Tuesday, June 02, 2009

Dying happy

When celebrity professionals pass away while at work, it's very common for people to comment, "Well, at least he died doing something he loved the most". Surely these people had at least one thing in their life they loved more than their work? How about sex? Or snorting coke? I wonder how many celebrities died on their toilet seat, reading a pornographic magazine and had the media go, "Well at least he died doing what he loved the most."

And why's that a good thing anyways? If you were doing something you really loved, wouldn't you be pissed as heck if you were to suddenly pop off? It's like, you're sitting in your studio, painting a masterpiece that Bill Gates has agreed to purchase from you in return for half a share in Windows 7 profits and you're so goddamn happy, you're loving every minute of it and just as you're about to put the finishing touches on your work by painting the head on that sweet innocent moose calf, BAM, your palette turns into an urn of nectar, your paintbrush into a harp and you feel something fluttering on your back which, as it turns out, are wings. You feel like you've died and gone to heaven and you really have. You're an angel.

And then you remember your unfinished masterpiece with the now permanently headless moose calf and you go looking for God to get some answers. You ask Him, "Why God, why me?" And God replies, "Well son, you looked like you were deriving so much enjoyment out of what you were doing right there, I felt that it was a great time for you to die". And you're all like, "What the fuck God, are you a complete idiot, why would you do something like that?" And God, doing His thundering Christopher Lee impression that he performs at parties nowadays to considerable critical acclaim, replies, "Silence fool, it is my world to fuck around with, now go play that harp like your life depended on it". Here, God would probably laugh his stupid face off because God is a fan of his own funny. Asshole.
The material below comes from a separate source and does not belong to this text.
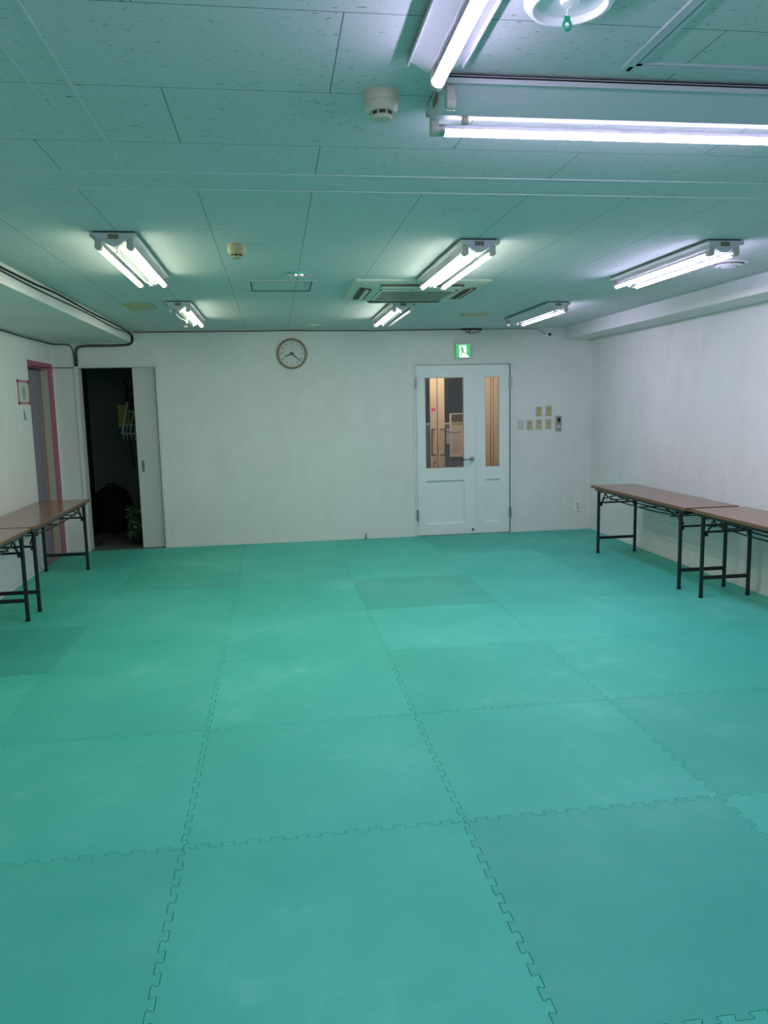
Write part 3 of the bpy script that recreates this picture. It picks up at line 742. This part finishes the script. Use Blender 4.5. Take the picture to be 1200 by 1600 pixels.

Me, I want to die doing something I really really hate. Nothing would give me more satisfaction. Could be I'm shoveling someone else's shit, giving a cow a colonoscopy or trying to fix a memory leak in somebody else's software code, if I were to die at that moment, it would be with a fucking smile on my face. And really Society, I want you to be happy for me. I want you to look back at my life and say, "Boy, that guy's lucky, he died doing something that he really really hated. Good for him."